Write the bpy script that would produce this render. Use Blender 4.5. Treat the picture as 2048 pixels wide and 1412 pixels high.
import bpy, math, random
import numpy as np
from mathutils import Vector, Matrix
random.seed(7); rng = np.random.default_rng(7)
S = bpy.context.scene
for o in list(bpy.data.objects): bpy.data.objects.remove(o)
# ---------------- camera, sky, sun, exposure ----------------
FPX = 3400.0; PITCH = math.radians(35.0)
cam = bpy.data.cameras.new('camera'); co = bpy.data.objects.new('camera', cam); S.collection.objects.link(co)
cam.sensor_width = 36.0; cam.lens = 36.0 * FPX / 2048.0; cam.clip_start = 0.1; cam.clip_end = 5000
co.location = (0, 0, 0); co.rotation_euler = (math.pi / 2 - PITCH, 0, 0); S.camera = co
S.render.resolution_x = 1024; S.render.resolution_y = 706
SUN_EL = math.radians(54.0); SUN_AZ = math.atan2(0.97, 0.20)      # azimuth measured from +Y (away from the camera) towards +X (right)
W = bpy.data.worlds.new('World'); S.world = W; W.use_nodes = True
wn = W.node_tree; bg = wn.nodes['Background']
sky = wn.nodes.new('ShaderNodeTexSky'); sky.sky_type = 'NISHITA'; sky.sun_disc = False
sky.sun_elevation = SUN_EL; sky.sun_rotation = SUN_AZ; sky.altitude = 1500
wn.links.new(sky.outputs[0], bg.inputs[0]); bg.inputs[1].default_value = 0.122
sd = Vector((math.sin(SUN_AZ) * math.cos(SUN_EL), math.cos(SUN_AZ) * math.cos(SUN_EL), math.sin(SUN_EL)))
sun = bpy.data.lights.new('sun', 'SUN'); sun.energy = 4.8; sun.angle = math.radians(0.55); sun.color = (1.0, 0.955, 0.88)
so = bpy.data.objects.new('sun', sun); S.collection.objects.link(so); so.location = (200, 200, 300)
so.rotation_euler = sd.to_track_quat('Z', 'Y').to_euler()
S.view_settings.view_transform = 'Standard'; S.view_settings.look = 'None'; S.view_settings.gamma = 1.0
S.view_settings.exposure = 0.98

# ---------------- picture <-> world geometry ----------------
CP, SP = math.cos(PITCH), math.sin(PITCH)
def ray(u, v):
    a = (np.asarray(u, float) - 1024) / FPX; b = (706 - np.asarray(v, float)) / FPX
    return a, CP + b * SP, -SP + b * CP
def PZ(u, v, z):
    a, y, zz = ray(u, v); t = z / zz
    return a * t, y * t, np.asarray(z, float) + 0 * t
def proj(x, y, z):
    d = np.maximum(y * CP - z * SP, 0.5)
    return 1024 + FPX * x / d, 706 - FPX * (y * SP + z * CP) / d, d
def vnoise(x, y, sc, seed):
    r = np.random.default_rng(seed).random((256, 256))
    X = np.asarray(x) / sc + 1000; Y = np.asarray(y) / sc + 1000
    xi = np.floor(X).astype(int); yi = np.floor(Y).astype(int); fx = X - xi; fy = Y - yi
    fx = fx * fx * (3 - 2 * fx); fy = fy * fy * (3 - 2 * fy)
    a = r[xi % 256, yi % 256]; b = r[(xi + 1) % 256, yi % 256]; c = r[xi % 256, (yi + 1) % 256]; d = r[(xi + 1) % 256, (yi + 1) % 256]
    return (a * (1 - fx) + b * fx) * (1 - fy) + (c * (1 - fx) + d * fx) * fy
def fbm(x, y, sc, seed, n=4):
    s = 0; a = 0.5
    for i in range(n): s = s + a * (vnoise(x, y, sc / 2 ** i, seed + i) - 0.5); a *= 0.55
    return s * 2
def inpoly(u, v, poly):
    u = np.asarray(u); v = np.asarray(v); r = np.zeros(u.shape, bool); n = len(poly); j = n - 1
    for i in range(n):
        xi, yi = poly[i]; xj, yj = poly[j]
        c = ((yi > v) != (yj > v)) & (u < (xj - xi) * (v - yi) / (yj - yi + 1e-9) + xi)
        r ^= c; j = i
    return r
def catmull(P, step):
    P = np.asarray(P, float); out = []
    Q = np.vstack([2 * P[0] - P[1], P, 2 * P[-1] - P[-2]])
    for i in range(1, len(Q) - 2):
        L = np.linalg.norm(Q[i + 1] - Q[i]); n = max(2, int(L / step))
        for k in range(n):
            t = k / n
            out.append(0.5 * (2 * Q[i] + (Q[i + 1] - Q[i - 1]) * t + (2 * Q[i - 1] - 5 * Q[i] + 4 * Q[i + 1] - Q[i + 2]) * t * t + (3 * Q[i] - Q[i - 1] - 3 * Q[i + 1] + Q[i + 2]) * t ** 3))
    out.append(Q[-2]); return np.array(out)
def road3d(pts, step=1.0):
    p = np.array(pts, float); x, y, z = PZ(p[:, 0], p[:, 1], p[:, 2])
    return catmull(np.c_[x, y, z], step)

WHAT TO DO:
Of all the lines in the listing above, how many include "render"? Write only the number.

COMPLETED TASK:
2